In the midst of rolling green valleys and distant snowcapped peaks, Montana is home to a seemingly serene landscape. This peaceful setting, however, has been shrouded in controversy for more than 125 years. Originally known as Custer’s Battlefield, the Little Bighorn Battlefield east of Hardin was a continual reminder of the U.S. government’s predisposal to downplay Native American tragedies suffered at the hands of nineteenth century white expansionist policies. That reminder, however, began fading in 2003.

In an unprecedented act, Native Americans finally became an integral part of the Little Bighorn Battlefield National Monument. Much to the dismay of Custer fans and history buffs, the pleas of angry area tribes were finally heard. Tribal activists argued that the Lakota and Sioux involved in the fateful 1876 battle were merely defending their way of life, not maliciously attacking the U.S. Calvary for no reason. As a result, the braves who lost their lives in the battle really deserved the same honor and remembrance as Custer’s soldiers who had long been memorialized. The tribe’s pleas were answered, and the “Native Pride” sculpture was erected at the National Monument Area 127 years after the historic event escalated tensions between Native Americans and the U.S. government.

Today, “Native Pride” is simply that - the pride Native Americans feel for the warrior ancestors who bravely fought to defend their legacy. Sculpted from thick bronze wires, a band of warriors rides into combat under the watch of silent and humbled visitors. Many visitors have tied bandanas to the proud riders while others have left touching mementos honoring those who fought and died in this legendary clash of ideals.

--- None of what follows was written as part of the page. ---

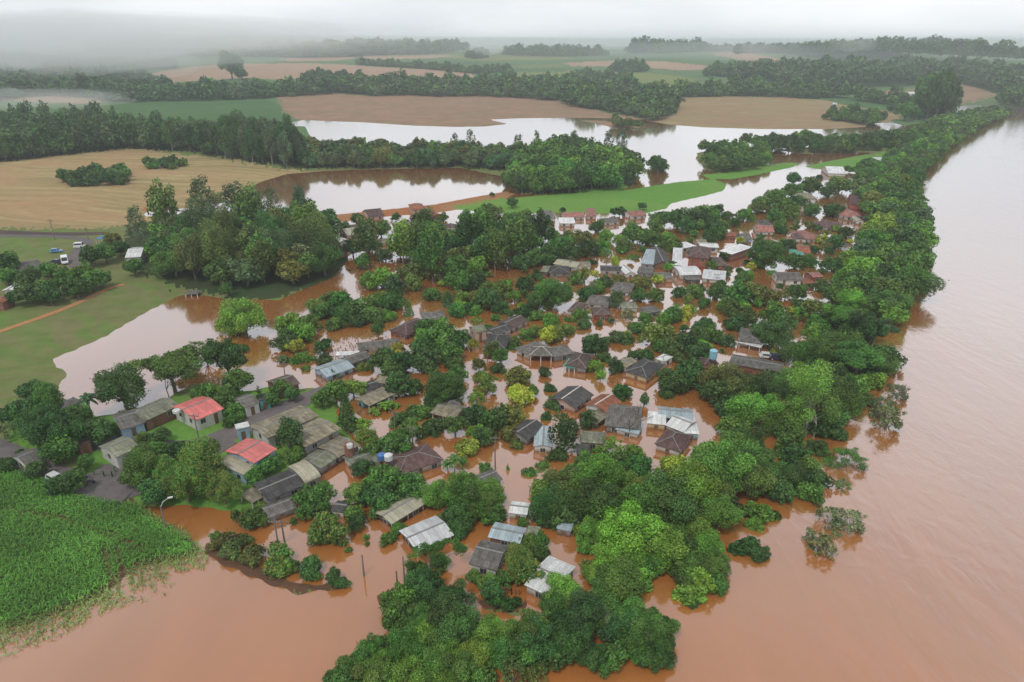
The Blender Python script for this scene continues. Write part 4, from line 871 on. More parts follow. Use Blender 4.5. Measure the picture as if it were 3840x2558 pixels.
# rows of "x y radius" in the reading tiles: tile, form+tint(+f bloom), spots
ROWS = """
A1 Bd 270,460,95 350,770,170 530,880,190 860,845,140 1470,870,85 1620,1020,105 660,1300,110 500,1335,95 320,1190,90 60,1130,80 1430,1390,130 20,700,80
A1 Bd 190,640,120
A1 Bm 420,545,150 560,1010,140 1890,480,120 2080,545,105 2150,640,85 1440,980,85 1330,1150,150 1230,1265,120 780,1130,75 1060,800,60 430,690,120
A1 Bd 1120,425,222
A1 Um 1560,230,230
A1 Ub 1690,120,120
A1 Gg 1880,90,130 60,830,85
A1 Ud 2080,170,210
A1 Bd 700,700,120
A1 Bm 2180,370,130
A1 Bmf 1560,1190,150 1850,1120,180 1930,1250,160 1700,1330,180 2050,1370,160
A1 Sm 2170,720,75 2100,765,60 1320,905,60 1370,1000,70 1690,980,60 200,1060,60
A1 Pe 795,520,95
A2 Cd 425,520,50 1215,600,75
A2 Bm 610,440,90 540,540,70 990,530,90 1120,470,115 370,1250,95 505,1130,90 1480,985,90 1680,930,130 1800,1270,130 1560,1260,140 740,1050,90
A2 Bd 720,485,80 1250,765,85 1430,1395,110 1530,1350,120 1350,1150,90
A2 Bb 1280,420,100
A2 Kd 700,880,120
A2 Ne 620,130,75 930,130,50
A2 Nb 1590,560,100 1480,610,70 1660,560,65
A2 Sm 830,140,85 840,240,45 710,165,45 1860,640,105 1950,650,85 1700,720,80 1740,785,55 760,180,50
A2 Sd 2010,800,110
A2 Tm 1110,300,45
A2 Sof 1390,225,75
A2 Bd 1560,180,125 1740,150,140 1930,160,130 1640,255,105 1700,380,130 1830,400,85 2110,400,150
A2 Bbf 1400,870,100
A2 Pm 2215,1040,85 2150,1060,60 2290,1050,60
B2 Bm 860,230,115 990,160,110 840,335,85 1010,95,65 1290,180,105 1800,95,130 1290,335,105 370,390,105 440,300,55 450,430,60 1610,560,75 1700,470,65
B2 Bd 1000,285,75 1520,220,130 1310,430,90 330,440,65 2230,480,95
B2 Bm 1500,110,110
B2 Bmf 1060,470,140 960,560,85 1140,545,85
B2 Kd 205,380,48
B2 Sm 30,570,55 730,860,75
B2 So 110,620,110 160,700,105 280,600,75 350,755,105
B2 Smf 600,740,125 560,850,95 660,880,90
B2 Sd 900,850,105 890,920,85 1110,960,85 1185,1005,60
B2 Tm 730,420,38 1205,610,42 1240,680,35 1400,560,35 1410,620,28
B2 Gm 2000,740,170
B2 Bm 1880,850,105 2070,790,90 1760,1130,125 1620,1160,95 1700,1300,135 1880,1330,150 1650,1540,120
B2 Bd 1900,1050,150 2020,1000,110 2200,1130,165 2150,1290,190
B2 Bb 1930,1450,160
B2 Sm 2250,650,55 2300,660,40
B3 Bb 100,120,150 560,130,160 350,80,150
B3 Bm 350,200,180 480,250,170 620,330,110 880,420,55
B3 Bd 250,360,110 330,430,100 280,480,80
B3 Bb 1080,80,140 1780,60,155 1830,190,135 2100,200,140 1570,470,150 1700,545,105 1460,620,100 1420,470,80
B3 Bo 1330,60,190
B3 Bd 1070,300,145 1210,200,170 1320,340,140 1130,410,85
B3 Bm 930,600,85 1060,590,85
B3 Bd 1040,720,80 600,1070,100
B3 Bmf 860,790,145 945,900,110 830,910,90
B3 Bm 700,950,85 560,1000,95 430,930,75
B3 Sd 640,1180,75 750,1205,75 825,1180,55
B3 Bb 2150,650,210 2200,510,145 1700,810,165 1860,780,170 1950,880,140
B3 Bm 2060,780,140 1800,1010,200 1850,1260,170 1400,1290,165 1620,1130,160
B3 Bb 1250,1090,165 1600,910,145
B3 Bm 1180,1210,150
B3 Bo 1500,840,80
B3 Bd 1960,1350,170 2100,1340,120
G Bm 220,570,105 320,500,110 560,460,120 760,560,120 900,600,120 1180,480,115 1330,500,100 1380,345,120 1890,520,95 2060,440,125 2150,330,130 180,650,100 330,650,120 1050,650,100
G Bb 420,560,110 660,380,115 800,480,115 620,610,110 1000,520,115 1130,380,115 820,660,105
G Bd 900,340,140 1440,430,125 1640,430,135 1780,520,105 2180,480,110 2000,330,135 1600,330,110 480,650,80 1420,560,70 1540,500,90
G Bd 1700,280,140
G Bg 1840,250,105
G Go 1250,630,90 1400,640,75
G Sm 70,650,60
B4 Bb 150,250,125 420,330,135 230,430,155 500,480,160 620,650,150 550,960,140 470,1040,130 350,520,130
B4 Bm 330,610,190 480,800,180 700,800,150 700,950,110
B4 Bd 100,1290,105 230,1340,100 60,1440,115 250,1500,100 500,1090,100
B4 Sd 390,1280,38 1230,345,85
B4 Bm 700,170,165
B4 Bd 830,250,140 1000,620,110 1090,680,90 1130,645,65 900,640,80
B4 Bb 1100,310,120 1060,420,75
B4 Gg 1760,350,120 1960,395,120 1690,600,140 1620,560,100 1810,500,65
A4 Bd 290,320,140 460,270,140 250,435,80 710,440,135 1050,390,170 1210,340,140 610,360,100 810,580,110
A4 Sb 390,460,45
A4 Bo 750,320,170 900,390,170
A4 Bb 1090,620,180 650,950,120 560,1010,110
A4 Bm 1280,680,160 1370,770,130 850,740,140 1390,900,140 1560,1100,130 1550,1330,120 1000,900,170 880,990,190 1050,1080,180 1150,1190,180
A4 Bd 1450,1010,140 1620,1240,120 1300,1340,140 960,1150,180 1400,1200,150
A4 By 300,1120,140 400,1190,105
A4 Bo 230,1220,110 330,1290,100
A4 Go 530,1120,80
A4 Bb 120,1400,120 210,1470,120 1420,300,95 1650,220,120 2150,310,115
A4 Bm 1450,100,145 1750,100,160 1900,50,150 1800,330,140 1980,370,120 2060,480,95
A4 Bd 2000,180,135 2230,80,140 1900,450,90 1600,110,120
A4 Eb 1600,400,200
A4 Gm 1600,520,200
A4 Bm 1880,560,170 1780,680,120
A4 Bd 1720,770,130 1820,810,80 1650,930,100
A4 Gb 1910,1010,145
A4 Gg 1885,1280,75
A4 Bm 2200,150,150
I Gg 1600,780,150 1700,1000,200 1850,610,150 1560,900,130
F1 Bm 60,500,115 300,230,100 1200,470,140 480,720,110 1440,250,110 1900,250,120 1850,530,140 1700,610,110 2100,560,150 2200,650,140 1800,760,130 2000,800,170 1600,880,140 1750,900,120 2150,900,160 2000,190,150 2200,150,160
F1 By 180,480,100
F1 Bbf 250,430,75
F1 Bd 130,250,80 560,260,110 900,530,120 1180,700,190 350,750,120 200,780,140 660,780,95 100,900,130 380,920,130 1720,170,95 1500,400,100 2250,350,160 2050,330,120 1050,640,110 780,600,100
F1 Bb 890,70,85 640,400,90 1650,700,100 1950,60,85
F1 Bm 800,260,165 720,420,130 1300,560,120
F1 Bo 1000,250,140 1110,280,140 1650,430,140
F1 Sm 620,920,55 800,960,48 900,965,52 450,600,80 1570,80,48 1180,50,62
F1 Sof 1200,920,80
E4 Bm 900,290,190
E4 Bb 860,180,110 1170,100,90 905,540,85
E4 Bmf 290,250,125 160,260,100 640,700,100 750,670,85 980,700,110 1090,650,80 1230,520,95
E4 Bd 200,330,140 330,400,100 600,170,105 620,460,100 200,640,72 1260,600,75 1280,260,95 1500,130,85 1870,290,90
E4 Bm 60,450,68 730,500,85 1400,200,95 2060,290,95 500,800,75 470,850,60
E4 Tm 1080,540,55
E4 Sof 90,570,80
E4 Kd 1630,320,80
E4 Bof 1650,130,85 1850,130,100 1950,150,78
E4 Bd 1640,740,95 1370,830,130 1480,820,80 1950,930,105
E4 Te 1570,560,55
E4 Gg 1760,500,75
E4 Bm 1950,540,85 2060,720,165 2150,800,130 1850,640,90 1760,760,80
E4 Bb 2150,540,85
E4 Bb 1390,1050,100
E4 Bd 1500,960,80
E4 Kd 1620,1060,80
E4 Sb 1280,1270,48
E4 Bd 890,1300,75
E4 Bof 560,1140,145
E4 Bd 320,1085,80
E4 Gb 180,1260,140 90,1400,105
E4 By 560,1370,140
E4 Bd 920,1470,95 1690,1340,110
E4 Sd 1590,1250,55 880,1110,45
A3 Bd 160,430,155 80,520,100
A3 Bd 450,630,120 520,850,105 600,700,115 700,640,120
A3 Bb 440,790,75
A3 Bo 800,640,110 780,800,100 830,900,75
A3 Kd 1270,830,130 1480,680,80
A3 Bd 1100,660,60 1200,1000,85
A3 Sm 2150,600,42 1060,1110,75 950,1180,75
A3 Cb 745,1130,30
A3 Gb 1720,960,120
A3 Bm 1800,1060,105 1500,1090,130 1380,1190,140
A3 Bb 1920,980,75 1600,960,70
A3 Bd 1920,1090,120
A3 Bm 540,1110,75
F2 Bd 830,80,115 1350,90,105 1300,480,130 1250,650,130 700,800,120 880,860,90 100,1080,120 2200,420,120 2150,700,90 2000,1050,140 1950,1320,110
F2 Bd 1190,150,90
F2 Bm 1000,70,100 950,240,85 1000,430,110 1700,560,100 1100,620,120 700,650,140 560,650,110 820,740,140 1060,800,110 480,760,110 620,900,90 330,900,110 1680,920,130 1800,1020,170 1600,1120,140 1900,1180,170 1980,740,100 2170,760,65
F2 Bb 1150,400,140 980,720,120 130,900,150 250,980,140 2020,690,75 1600,1030,110
F2 Bo 1450,330,130 1500,450,110 420,720,100
F2 Cm 1440,720,62
F2 Kd 1880,640,62
F2 Bof 2010,570,75 2150,600,85 2280,640,100
F2 Sof 2190,880,70
F2 So 970,990,38 870,1070,45 990,1080,28
F2 Bm 1620,200,180 1950,300,140 2000,420,140
F2 Bo 2000,190,140
F2 Bb 2150,120,140 2200,250,120
C2 Eg 80,200,80
C2 Bd 370,345,95 720,360,85 1130,330,50 1420,390,100 1490,430,105 2190,90,26 90,330,80
C2 Bm 560,430,65 960,440,120 1650,330,55 1900,320,85 2060,310,85 2150,250,80 1600,570,110 1800,600,110 1950,520,110 2100,480,110 2250,560,120
C2 Bd 2200,470,110
C3 Bm 60,330,100 200,330,130 620,640,120 300,760,120 480,700,110 100,560,110 1400,480,140 1300,600,90 1550,520,120 1850,620,100 990,420,85 1700,330,110 1900,330,120 2250,270,90
C3 Bd 300,420,100 60,180,55 700,700,110 880,650,120 150,800,110 450,770,90 930,800,55 690,380,42 620,260,32 1880,660,70 1500,220,50 1250,270,60 2100,320,110 2000,400,110 2280,440,120 2250,560,70
C3 Bb 500,520,95 1090,520,80 1060,620,80 1250,560,90 1780,540,90
C3 Bo 680,560,110 850,560,120
C3 Gb 1100,700,65
C3 Bm 1650,400,90
C3 Td 2050,680,45
C3 Sm 1690,880,30 1890,880,35 1850,980,38
C3 Bd 1180,270,45
C4 Bd 1110,300,75 1300,390,110 1130,560,100 980,870,60 270,640,65 370,700,70 1560,640,100 1500,440,90 1060,1040,80 560,1040,60 1130,1210,110 1300,1210,80 1330,1070,70 1570,1000,90 1700,900,80 1560,1250,100 1390,290,38 1460,225,26 230,1250,40 380,1280,50 1380,800,38
C4 Bb 1100,430,100 450,770,62 1690,1330,62
C4 Bm 760,570,110 900,520,100 700,620,90 1000,600,110 1080,690,100 900,700,90 1300,640,90 950,820,80 80,690,100 230,720,80 560,700,90 60,800,80 250,900,100 350,830,62 1620,360,120 800,1130,180 720,1230,80 1700,215,45 1780,215,45
C4 Bo 2000,560,150
C4 Kd 1880,215,28
C4 Td 730,925,26 800,930,26 880,935,26
C4 Sm 1100,890,25 1140,890,25
C1 Bd 50,730,110 250,840,95 450,990,100 260,960,110 120,1020,70 700,930,100 940,850,70 1100,560,80 830,640,90
C1 Bm 60,830,80 420,760,75 400,920,100 600,880,120 750,830,100 850,860,100 960,600,100
C1 Sy 500,785,42
C1 Bo 1040,490,80
C1 Bm 1230,740,80
C1 Eg 1240,330,95 1480,290,70
C1 Ee 1850,150,120 2150,110,110
C1 Gg 1990,130,90
C1 Bb 2230,1190,180 2120,1250,110
C1 Td 2085,960,60
J Ee 1580,260,110 1780,260,130 2200,250,130
J Bb 1450,450,110
J Bm 700,500,130 900,560,120 500,620,130 1200,650,130 1750,660,150 1400,600,110
J Bo 850,700,130 600,780,120 1500,920,120
D3 Bm 1540,590,60 1610,590,50
D3 Bd 1440,565,26
D2 Ee 890,740,30 1600,790,45 1840,790,35 1930,800,42 1350,790,30 780,760,28 1220,800,34
"""
def run_rows():
    for ln in ROWS.strip().splitlines():
        p = ln.split(); t, code = p[0], p[1]; kind, tint, bl = code[0], code[1], code.endswith('f')
        for q in p[2:]:
            x, y, r = map(float, q.split(','))
            if r <= 0: continue
            px, py = tp(t, x, y); rp = r * T[t][2] * 1.06
            X, Y, Rw = solve(px, py, rp, kind)
            g = h1(X, Y)
            if g > .3: X, Y, Rw = solve(px, py, rp, kind, g)
            plant(kind, tint, X, Y, Rw, bloom=bl)
run_rows()
def barebuild(t, bx, by, tx, ty, seed, mat, label, rad=.035):
    x, y = onz(*tp(t, bx, by)); dp = to_px(x, y, 0)[2]; hh = abs(by - ty) * T[t][2] * dp / F * 1.08 / 2.4
    e = link('bare_tree', None, None, (x, y, 0), random.random() * 6, (hh, hh, hh)); bare_tree(seed, mat, rad).build('branches', mat, e)
    tag(e, label, 'bare tree'); TREES.append([e, 'R', 'g', hh, to_px(x, y, hh)[:2], 20, False, label])
barebuild('A3', 1860, 880, 1900, 560, 3, M_bark, 'leafless dark tree before the biggest grey hip roof')
barebuild('B4', 1010, 210, 960, 60, 5, M_pale, 'bleached dead tree leaning out of the river trees')
barebuild('A4', 570, 1340, 590, 1150, 8, M_bark, 'small bare tree above the pink flood gap by maroon roof')
barebuild('A4', 1590, 880, 1600, 430, 12, M_pale, 'tall pale forked trunk inside the loose bright river tree', .03)
barebuild('E4', 1330, 330, 1150, 150, 15, M_pale, 'thin bleached snag beside the big round mango tree')
barebuild('I', 1900, 860, 1900, 560, 21, M_bark, 'drowned twiggy tree standing farthest out near river bend')
barebuild('A1', 1550, 520, 1560, 260, 25, M_pale, 'bare pale limbs rising behind the faded red roof')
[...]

Although wounds from the Little Bighorn Battle continue to bleed in the hearts and minds of generations whose ancestors fell that fateful June 1876, “Native Pride” represents the first step in healing the barrier that has long divided two cultures. Scars of the famous battle may never vanish completely, but at least the memory of both sides involved is now honored with a long-awaited sense of serenity working its way into this quiet Montana landscape.